Gurudev, what is the relevance of tapasya (penance or austerities) in Kali Yuga and how should we understand it?
Sri Sri Ravi Shankar: Tapa helps to purify all the organs of the body and rid them of impurities. The entire body gets cleansed and all the sense organs become stronger with tapa.
Tapasya is not done to please God, or to attain self realization, but it is done to make the body and mind stronger.

You must have seen that so many saints do very austere penances (tapasya), especially among the Jains. The Jain saints are able to walk bare foot for long distances. They do not feel very cold in the winters, or too hot during the summers. They develop a resistance towards extreme climatic conditions because of their tapasya. So this is one of the benefits of doing tapasya.
But you should not stretch or overdo this at all. Doing too much tapasya and troubling your own body is not advisable at all. It is wrong to do that.

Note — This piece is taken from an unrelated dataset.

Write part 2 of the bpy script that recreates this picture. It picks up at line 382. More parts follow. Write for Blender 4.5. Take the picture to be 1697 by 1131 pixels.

There are some people who sit with four fires burning all around them, and one on top of their head and do meditation. It is called Panchagni tapasya. All this is not necessary. Torturing the body like this is wrong and should not be done. But a little bit of tapasya is necessary.
It is said, ‘Tapovai dwandva sahanam’, which means forbearing the opposites is tapasya.

Suppose you are travelling somewhere in a bus, and it is a 12 hour long journey for which you have to sit. Then that also is a sort of tapasya.

Being in a state of equanimity, and enduring whatever come, whether it is hot or cold, good or bad, praise or criticism, is tapasya.
Can you listen to an insult with the same equanimity as when you listen to compliments? That is tapasya. When someone praises you, you listen to it with a smile. When someone criticizes you, can you listen to it with the same smile and equanimity, and watch what is happening inside you? That is tapasya.
When you do not like something but are able to undergo that, then that is tapasya.
If you can like something, can you be a witness to it and not be feverish about it, then that is tapasya.

Forbearing the opposites is called tapasya, and it is essential in life.
The extent to which we follow tapasya in life, to that extent we become stronger and stable.